The journey to the person you see yourself being can be a tedious process...especially if what you envisioned seems far from reality.
I have a vision of myself...I see a MORE confident woman. I see a woman that walks with her head held high. I see a woman that is at peace with her self, life, her past, her identity and a woman at peace with where she is headed. Starting out my journey, I was like that strong woman I see myself as is soooo far from my reality. When will I get to just feel like I am at peace with any part of my life story. Looking at the end product sometimes can be so frustrating. I realize if you were able to see that vision, then you must trust the path your suppose travel is already in the works. Life has its assignments from God that you will be given. I could see myself singing. I could see myself writing uplifting inspirational songs. I could see a confident Shelley, singer Belle Moniqe, writing something on her blog in the about me section. I could see my monthly income being what i predicted. I could see myself performing live on a regular basis. I could see all of these things. But as I began seeing small changes...I would complain. When will the vision be a reality. How long do I have to work here and do this. I would wonder when will I just know I am in the right direction. I could not see that I was already on the path. I could not see the positive actions, small steps of improvements, were making ripple effects in my deep sea of negativity...because progress was not what I was searching for.
I had to realize, on my journey...you must understand you have to check yourself and not complain about the process.
Your not a horrible person just because you are complaining. I am not trying to beat up on anybody about this, because I know how it feels to already want to be at your best. You do get frustrated because the feeling in your heart does not seem to resonate with how you really desire to feel about yourself and your life. Sometimes a little acceptance for where you are in the moment can help you appreciate what is going on and what has already changed in your life. Realize that each new day is a gift. Each day you get up...you have awoken to a day you have never seen before. The breath of life in you...God has allowed you to be a part of a whole new day. In that new day another lesson learned, enlightenment can happen, a test is failed or passed...either way you will not be the same. We must not complain about the process. Sometimes it is good to just take the time to appreciate those in your circle.
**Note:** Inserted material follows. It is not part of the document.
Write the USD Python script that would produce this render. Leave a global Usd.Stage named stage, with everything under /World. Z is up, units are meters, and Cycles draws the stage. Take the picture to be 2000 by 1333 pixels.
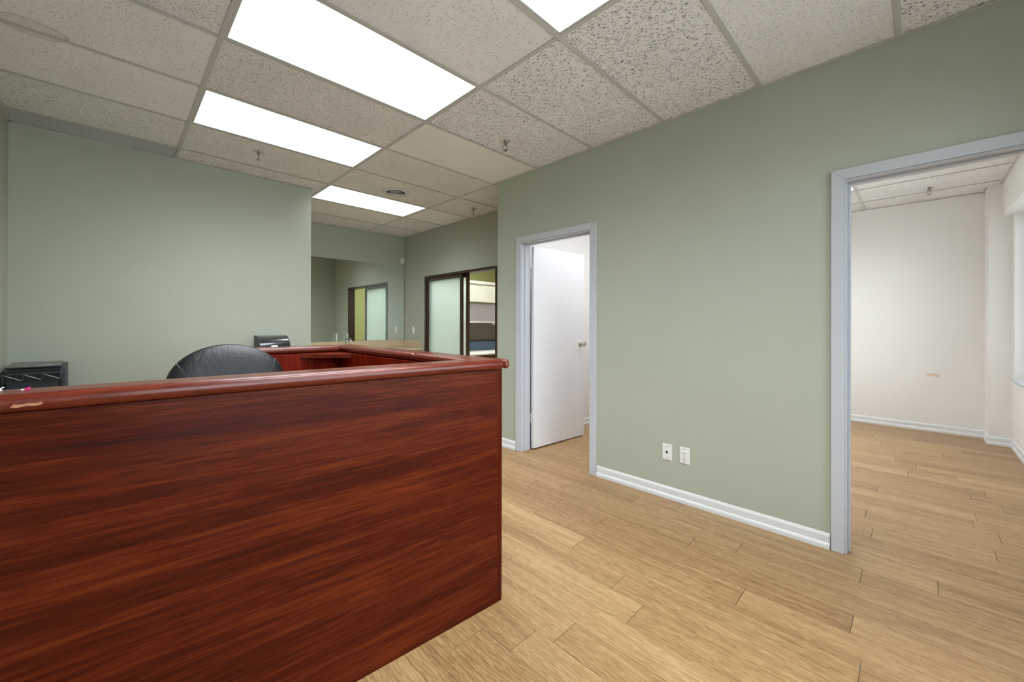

Its amazing how fast things can change...People come and go... unforeseen things just happen at any given moment. Again do not complain about the process. You miss the point, the lesson at hand when your focus is switched to complaining.
I realize along time ago...that I must appreciate the process that is shaping me into the best me I could possibly be.
Enjoy the process of shaping yourself into the best you...you could possibly be. This is not just good for you, but the world around you. This process is good for the people who will experience you in their world. Someone is watching you on your path of growth. Rest your nerves and see the bigger picture for what it is...I still have to tell myself. Your final thought can not be I am close but not close enough. I am better but not good enough. What is that? I could be at point A but I have grown so I am thankful for the new awareness in me. There must be gratitude. We have to be thankful...for the first step on a path to healing. Finally...steps and a path for healing. Be appreciative for that path period. We must learn when class is in session. Be aware of when life is teaching...and when life is giving you the opportunity to reset something greater in motion. Complaining will help you say yes to something or a route you did not have to take. Either way though...you will learn from it. So I will say it again., as I preach to myself, do not complain about the process. Everything that is happening in your life right is working towards to greater you.